-- Exercise material --
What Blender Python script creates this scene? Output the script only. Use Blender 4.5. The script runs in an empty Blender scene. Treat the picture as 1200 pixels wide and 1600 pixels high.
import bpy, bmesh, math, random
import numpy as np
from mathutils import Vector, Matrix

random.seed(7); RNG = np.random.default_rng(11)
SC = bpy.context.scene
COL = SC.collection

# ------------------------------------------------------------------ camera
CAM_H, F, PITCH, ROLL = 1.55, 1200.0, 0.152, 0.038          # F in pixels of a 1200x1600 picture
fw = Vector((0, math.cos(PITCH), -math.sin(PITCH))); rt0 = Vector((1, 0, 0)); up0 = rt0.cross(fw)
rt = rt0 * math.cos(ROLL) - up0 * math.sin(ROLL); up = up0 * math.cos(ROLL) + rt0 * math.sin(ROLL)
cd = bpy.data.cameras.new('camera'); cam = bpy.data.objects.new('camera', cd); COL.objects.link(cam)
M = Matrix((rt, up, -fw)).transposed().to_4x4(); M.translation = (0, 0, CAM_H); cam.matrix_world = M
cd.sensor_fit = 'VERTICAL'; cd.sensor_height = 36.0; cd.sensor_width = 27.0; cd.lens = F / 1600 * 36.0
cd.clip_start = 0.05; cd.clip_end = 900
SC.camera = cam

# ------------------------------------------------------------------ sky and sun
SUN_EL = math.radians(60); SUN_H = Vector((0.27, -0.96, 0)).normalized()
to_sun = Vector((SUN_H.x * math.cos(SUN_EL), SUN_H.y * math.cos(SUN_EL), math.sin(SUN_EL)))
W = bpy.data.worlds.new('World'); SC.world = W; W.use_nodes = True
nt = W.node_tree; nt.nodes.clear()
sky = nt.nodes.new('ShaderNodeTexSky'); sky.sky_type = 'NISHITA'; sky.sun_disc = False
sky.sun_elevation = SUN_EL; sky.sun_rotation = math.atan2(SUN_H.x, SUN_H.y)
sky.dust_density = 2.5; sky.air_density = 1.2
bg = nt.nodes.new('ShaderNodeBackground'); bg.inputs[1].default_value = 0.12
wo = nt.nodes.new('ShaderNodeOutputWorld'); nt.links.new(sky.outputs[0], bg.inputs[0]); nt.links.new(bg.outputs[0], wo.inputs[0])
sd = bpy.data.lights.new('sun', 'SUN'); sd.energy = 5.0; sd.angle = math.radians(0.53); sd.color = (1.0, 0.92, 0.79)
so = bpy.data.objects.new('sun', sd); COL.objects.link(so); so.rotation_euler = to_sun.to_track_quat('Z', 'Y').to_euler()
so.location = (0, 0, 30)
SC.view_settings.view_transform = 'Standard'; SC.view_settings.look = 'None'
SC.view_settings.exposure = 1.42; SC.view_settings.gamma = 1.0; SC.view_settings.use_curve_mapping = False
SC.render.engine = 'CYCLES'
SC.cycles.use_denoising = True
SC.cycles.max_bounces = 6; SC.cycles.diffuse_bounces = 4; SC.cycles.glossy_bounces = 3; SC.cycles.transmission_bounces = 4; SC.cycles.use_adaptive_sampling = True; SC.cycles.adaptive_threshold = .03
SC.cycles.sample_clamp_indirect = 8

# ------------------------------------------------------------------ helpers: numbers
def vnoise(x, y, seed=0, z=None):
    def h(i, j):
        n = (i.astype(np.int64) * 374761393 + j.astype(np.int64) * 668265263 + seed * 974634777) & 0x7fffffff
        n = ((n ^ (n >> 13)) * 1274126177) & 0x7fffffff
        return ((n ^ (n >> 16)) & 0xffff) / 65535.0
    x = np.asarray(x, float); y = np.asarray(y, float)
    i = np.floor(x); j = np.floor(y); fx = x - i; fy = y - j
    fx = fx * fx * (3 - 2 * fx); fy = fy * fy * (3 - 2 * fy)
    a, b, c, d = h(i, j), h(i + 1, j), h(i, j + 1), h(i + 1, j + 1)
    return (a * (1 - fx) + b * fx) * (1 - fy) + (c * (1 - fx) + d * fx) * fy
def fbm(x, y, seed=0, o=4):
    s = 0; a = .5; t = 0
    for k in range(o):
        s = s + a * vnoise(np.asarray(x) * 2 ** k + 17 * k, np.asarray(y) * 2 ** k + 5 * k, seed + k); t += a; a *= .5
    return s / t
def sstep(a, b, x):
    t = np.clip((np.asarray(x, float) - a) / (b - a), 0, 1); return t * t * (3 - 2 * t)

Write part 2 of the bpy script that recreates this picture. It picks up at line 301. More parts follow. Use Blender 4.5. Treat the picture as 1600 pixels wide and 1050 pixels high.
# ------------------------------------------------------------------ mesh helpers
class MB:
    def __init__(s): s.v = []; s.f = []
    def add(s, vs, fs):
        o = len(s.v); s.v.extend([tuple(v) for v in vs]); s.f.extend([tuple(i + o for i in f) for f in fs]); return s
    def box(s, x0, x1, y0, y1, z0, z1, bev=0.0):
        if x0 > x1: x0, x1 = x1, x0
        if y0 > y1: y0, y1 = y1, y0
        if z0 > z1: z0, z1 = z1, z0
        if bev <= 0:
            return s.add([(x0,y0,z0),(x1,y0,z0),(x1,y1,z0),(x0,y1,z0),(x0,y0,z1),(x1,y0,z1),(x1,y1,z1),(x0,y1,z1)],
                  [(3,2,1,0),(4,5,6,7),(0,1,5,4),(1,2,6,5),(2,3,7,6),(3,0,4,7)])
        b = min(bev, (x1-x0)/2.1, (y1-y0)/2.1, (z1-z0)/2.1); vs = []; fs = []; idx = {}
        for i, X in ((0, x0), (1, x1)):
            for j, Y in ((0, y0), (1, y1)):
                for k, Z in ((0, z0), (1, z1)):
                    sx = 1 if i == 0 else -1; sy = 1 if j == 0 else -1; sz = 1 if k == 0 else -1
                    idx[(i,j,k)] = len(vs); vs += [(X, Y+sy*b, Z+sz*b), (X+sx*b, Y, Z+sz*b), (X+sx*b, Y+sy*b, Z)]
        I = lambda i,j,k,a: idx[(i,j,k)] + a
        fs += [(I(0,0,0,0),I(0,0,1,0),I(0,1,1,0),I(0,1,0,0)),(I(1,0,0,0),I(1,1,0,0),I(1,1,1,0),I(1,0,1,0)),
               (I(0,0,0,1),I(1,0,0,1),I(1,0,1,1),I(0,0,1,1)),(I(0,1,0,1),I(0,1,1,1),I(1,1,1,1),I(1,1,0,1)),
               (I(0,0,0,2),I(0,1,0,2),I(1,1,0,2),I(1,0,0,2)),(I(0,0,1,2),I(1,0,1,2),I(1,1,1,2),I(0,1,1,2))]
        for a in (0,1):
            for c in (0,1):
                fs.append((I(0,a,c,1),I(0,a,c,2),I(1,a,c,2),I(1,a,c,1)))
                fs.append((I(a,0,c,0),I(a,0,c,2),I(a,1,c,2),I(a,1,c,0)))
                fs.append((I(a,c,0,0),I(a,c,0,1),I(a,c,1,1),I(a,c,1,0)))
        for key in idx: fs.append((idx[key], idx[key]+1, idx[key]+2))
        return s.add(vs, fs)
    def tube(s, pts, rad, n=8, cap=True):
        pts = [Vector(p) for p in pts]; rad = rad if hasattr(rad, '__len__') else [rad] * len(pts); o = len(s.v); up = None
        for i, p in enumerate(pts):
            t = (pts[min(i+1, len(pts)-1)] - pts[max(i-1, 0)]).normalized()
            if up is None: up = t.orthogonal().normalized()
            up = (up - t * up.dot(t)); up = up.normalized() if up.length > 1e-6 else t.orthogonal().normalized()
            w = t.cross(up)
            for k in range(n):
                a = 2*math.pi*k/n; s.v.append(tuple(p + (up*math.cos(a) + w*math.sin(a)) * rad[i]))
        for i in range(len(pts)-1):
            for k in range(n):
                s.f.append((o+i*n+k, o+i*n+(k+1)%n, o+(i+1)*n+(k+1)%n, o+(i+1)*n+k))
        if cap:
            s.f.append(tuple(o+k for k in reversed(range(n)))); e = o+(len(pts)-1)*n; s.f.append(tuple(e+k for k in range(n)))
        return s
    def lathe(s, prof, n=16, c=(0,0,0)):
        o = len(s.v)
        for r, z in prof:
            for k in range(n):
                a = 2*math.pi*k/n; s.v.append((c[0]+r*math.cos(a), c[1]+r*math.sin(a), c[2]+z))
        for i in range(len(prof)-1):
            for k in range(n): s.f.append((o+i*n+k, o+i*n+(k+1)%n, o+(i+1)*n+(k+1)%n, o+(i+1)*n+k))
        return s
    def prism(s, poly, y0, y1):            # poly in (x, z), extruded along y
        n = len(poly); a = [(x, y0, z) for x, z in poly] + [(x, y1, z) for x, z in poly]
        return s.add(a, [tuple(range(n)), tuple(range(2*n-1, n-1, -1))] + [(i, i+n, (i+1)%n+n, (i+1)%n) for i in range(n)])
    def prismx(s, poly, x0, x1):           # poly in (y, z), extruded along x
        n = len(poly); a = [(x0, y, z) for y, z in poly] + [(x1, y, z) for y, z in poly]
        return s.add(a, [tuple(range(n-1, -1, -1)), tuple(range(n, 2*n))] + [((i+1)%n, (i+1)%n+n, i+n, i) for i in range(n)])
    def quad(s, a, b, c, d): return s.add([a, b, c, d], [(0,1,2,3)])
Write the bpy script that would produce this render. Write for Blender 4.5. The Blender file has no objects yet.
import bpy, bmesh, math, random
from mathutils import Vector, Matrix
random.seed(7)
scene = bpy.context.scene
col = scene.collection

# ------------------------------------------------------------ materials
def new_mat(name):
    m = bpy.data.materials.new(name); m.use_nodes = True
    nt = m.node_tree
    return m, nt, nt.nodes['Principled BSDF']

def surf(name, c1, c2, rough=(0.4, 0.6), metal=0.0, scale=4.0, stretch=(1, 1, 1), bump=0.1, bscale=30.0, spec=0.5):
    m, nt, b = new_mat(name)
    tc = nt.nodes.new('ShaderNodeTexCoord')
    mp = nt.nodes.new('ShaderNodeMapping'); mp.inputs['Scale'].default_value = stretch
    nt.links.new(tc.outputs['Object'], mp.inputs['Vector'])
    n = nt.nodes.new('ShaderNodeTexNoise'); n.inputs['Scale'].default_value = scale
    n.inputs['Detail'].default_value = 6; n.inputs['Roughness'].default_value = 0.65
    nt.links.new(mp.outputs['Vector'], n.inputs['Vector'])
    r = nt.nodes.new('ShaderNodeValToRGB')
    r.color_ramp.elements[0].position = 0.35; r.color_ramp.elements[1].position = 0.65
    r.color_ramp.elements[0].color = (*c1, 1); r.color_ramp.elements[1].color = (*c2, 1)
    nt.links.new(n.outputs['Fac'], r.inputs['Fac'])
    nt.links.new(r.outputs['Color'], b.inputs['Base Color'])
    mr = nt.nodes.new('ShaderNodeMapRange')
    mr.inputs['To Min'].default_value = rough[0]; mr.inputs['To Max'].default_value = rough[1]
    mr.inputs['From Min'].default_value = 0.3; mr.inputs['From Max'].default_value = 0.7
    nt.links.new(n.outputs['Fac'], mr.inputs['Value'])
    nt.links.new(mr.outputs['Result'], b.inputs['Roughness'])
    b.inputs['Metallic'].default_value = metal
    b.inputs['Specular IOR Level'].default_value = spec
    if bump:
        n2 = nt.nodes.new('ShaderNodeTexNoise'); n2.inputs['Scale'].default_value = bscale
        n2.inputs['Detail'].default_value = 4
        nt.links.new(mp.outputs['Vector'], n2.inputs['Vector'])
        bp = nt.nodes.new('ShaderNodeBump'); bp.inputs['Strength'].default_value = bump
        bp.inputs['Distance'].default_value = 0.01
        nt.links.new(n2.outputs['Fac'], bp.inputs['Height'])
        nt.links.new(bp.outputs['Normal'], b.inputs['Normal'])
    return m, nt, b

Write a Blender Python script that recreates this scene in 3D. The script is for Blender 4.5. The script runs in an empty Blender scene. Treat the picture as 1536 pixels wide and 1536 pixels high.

-- Job --
In the listing above, locate the line containing "Write the bpy" and the line containing "return m, nt, nt.nodes['Principled BSDF']". Extract those two lines and every line between them, exactly as written, and only those.

-- Solution for this task --
Write the bpy script that would produce this render. Write for Blender 4.5. The Blender file has no objects yet.
import bpy, bmesh, math, random
from mathutils import Vector, Matrix
random.seed(7)
scene = bpy.context.scene
col = scene.collection

# ------------------------------------------------------------ materials
def new_mat(name):
    m = bpy.data.materials.new(name); m.use_nodes = True
    nt = m.node_tree
    return m, nt, nt.nodes['Principled BSDF']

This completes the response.